A hybrid estimation of distribution algorithm for distributed permutation flowshop scheduling with flowline eligibility

Abstract

This paper studies a new extension of distributed permutation flow shop scheduling problem (DPFSP) referred to as the DPFSP with flowline eligibility. Under this extension, the problem contains two stages. At the first assignment stage, a set N of n jobs is distributed among F factories with flowline eligibility constraint, i.e., not all the factories are available for every job. Then each factory can be regarded as a regular permutation flow shop scheduling problem (PFSP) in which jobs assigned to each factory have to be processed on m machines according to the given permutation. The objective is to minimize the maximum completion time or makespan of all the factories.

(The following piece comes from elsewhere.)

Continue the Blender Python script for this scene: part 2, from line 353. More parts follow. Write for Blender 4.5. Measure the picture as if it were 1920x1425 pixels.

The flowline eligibility constraint adds asymmetry and complexity to the regular DPFSP. In the proposed hybrid estimation of distribution algorithm (hybrid EDA), a heuristic of Framinan and Leisten (FLH) based solution-generate method (FLHSGM), two novel factory-based operators are proposed, and an effective local search based on variable neighborhood search (VNS) is employed and incorporated into EDA. Numerical simulations with comprehensive computational and statistical analysis are carried out. The experimental results and comparisons with existing algorithms show that the FLHSGM and the VNS-based local search enhances the search ability of EDA and the effectiveness of the hybrid EDA in solving both small-scale and large-scale DPFSP with flowline eligibility.